Sep 22, 2010 | Aucun commentaire sur Critique • « A mon âge, je me cache encore pour fumer » de Rayhana à l’Epée de Bois

Critique de Evariste Lago

Intimité humide

A mon âge, je me cache encore pour fumer prend corps en Algérie, dans un hammam pour femmes. Une journée ordinaire. Neuf femmes ordinaires. Neuf histoires. Le premier tableau apparaît comme une œuvre picturale s’inspirant du bain turc d’Ingres qui aurait emprunté la lumière d’un Vermeer. Tout commence par le ménage des lieux : tout doit être récuré après le passage des hommes. De la javel n’y suffirait pas. Il paraît que la non-mariée Myriam est tombée enceinte en s’asseyant dans le coin des hommes qui s’y soulagent. N’est-il pas vrai que les hommes sont des « ventres avec une bite » ? D’ailleurs, Fatima, la masseuse en chef peut en témoigner : son mari l’oblige à… Myriam pénètre dans le hammam, demande l’asile, prête à accoucher et à être assassinée par un frère vengeur. Les frères, les maris doivent laver leur honneur sur les femmes. Fatima va cacher Myriam pour lui éviter les foudres de ces hommes. Neuf femmes d’âge et de conditions diverses vont entrer et se dévoiler pour se mettre à nu, se laver et se livrer. Elles ôtent le voile et se dévoilent dans l’intimité humide du hammam. Neuf histoires différentes pour l’histoire d’une Algérie moderne et corrompue entre pouvoir et religion. Les modernes, les mécréantes vont côtoyer les islamistes et les rétrogrades. Les langues se délient, les esprits s’échauffent et les destins se découvrent avec pour toile de fond les violences politiques, sociales et physiques. Myriam va bientôt accoucher et les femmes décident de sortir du hammam, solidaires et protectrices. A la sortie, les hommes les attendent et une balle siffle. Tout se termine comme le tres de mayo de Goya : dans le sang, léger et grave.

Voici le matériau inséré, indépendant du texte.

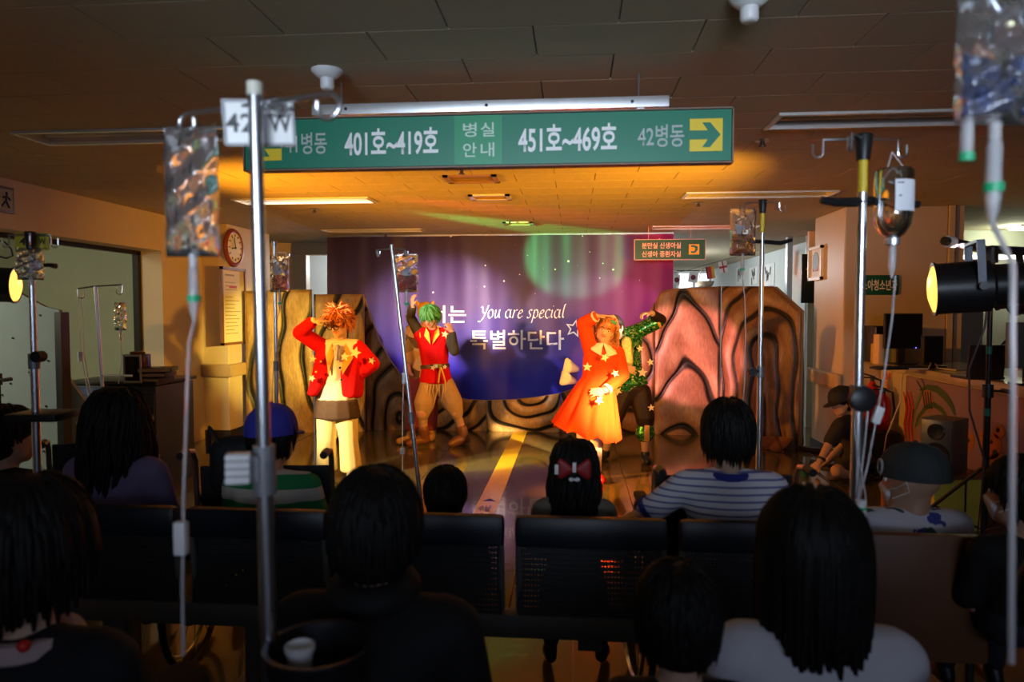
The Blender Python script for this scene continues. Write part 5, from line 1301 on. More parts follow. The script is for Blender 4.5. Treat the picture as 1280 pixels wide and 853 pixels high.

Léger et grave comme le corps des femmes

Le thème est grave mais les instants de grâce et d’humour égaient le texte. Rayhana est la dramaturge à l’origine de cette pièce dont les premières ébauches ont vu le jour en 2004 sous le titre Hammam de Femmes. Cette artiste, née à Bab el Oued, quartier populaire d’Alger, a décidé de s’installer en France et d’écrire une première pièce en langue française : A mon âge, je me cache encore pour fumer. La mise en scène de Fabian Chappuis, est épurée et moderne : le décor se fait oublier au profit des corps et des âmes. La liberté de mouvement est assurée par les choix minimalistes. Les tissus ornent le plateau pour dissimuler les corps et nous laisser entrer dans l’intimité de ces femmes. Nous sommes spectateurs mais en aucun cas voyeurs car nous vivons leur calvaire. L’atmosphère et les senteurs orientales se diffusent dans toute la salle au vue des gestes simples et quotidiens de ces femmes. Les neuf comédiennes s’impliquent pleinement et jouent chacune une partition bien rythmée. L’originalité et la bonne idée de ne pas s’obliger à faire jouer des artistes obligatoirement maghrébines, tendent à montrer l’universalité du propos. Ce qui se joue ici à Alger se « joue » hélas dans notre propre patrie, au cœur de la ville des Lumières. Inutile de rappeler l’atroce comportement de « barbus » pour museler la dramaturge, en décembre 2009. Inutile de rappeler les brûlures à l’acide infligées par des hommes (en sont-ils encore ?) aux femmes libres qui les éconduisent dans les banlieues. Inutile de s’inquiéter du nombre peu important d’hommes dans la salle ? Puisque l’horreur est humaine, aux armes (intellectuelles) citoyens, formez vos bataillons pour soutenir nos citoyennes.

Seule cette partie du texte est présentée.